The early morning of this day 132 years ago was an exhausting one for the passengers on the Georgette, a ship bound for Adelaide. Just after midnight the ship had sprung a leak, and by 4am most of the passengers had buckets and were bailing. At 6am the boiler room was flooded, and the ship was foundering in heavy seas just off the West Australian coast. A lifeboat with 20 passengers was smashed against the hull as it was being lowered, breaking it in two and sending all passengers into the sea. A second lifeboat picked up most of the passengers, but two women and five children were lost.

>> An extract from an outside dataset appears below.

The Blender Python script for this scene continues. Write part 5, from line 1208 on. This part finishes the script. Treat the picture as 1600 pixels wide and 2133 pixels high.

Shortly after dawn, an aborginal stockman, Sam Isaacs, noticed the plight of the ship, and rode 20 kilometres to Wallcliffe House, the homestead of the Bussell family, to raise the alarm. The 16-year-old Grace Bussell returned to the scene on horseback with Sam, and they rode their horses down the steep cliffs and out into the surf, past the second line of breakers, to reach the ship. Then, with as many people as possible clinging to the horses, they returned to shore.

Grace’s horse stumbled over a rope at one point and she was nearly lost, but she and Sam kept going until all 50 passengers had been rescued. The rescue took four hours. Grace and Sam were awarded Royal Humane Society medals for the bravery. A young pastoralist, Frederick Drake-Brockman, was so impressed by the story that he rode 300 kilometres from Perth to meet Grace, and six years later he married her.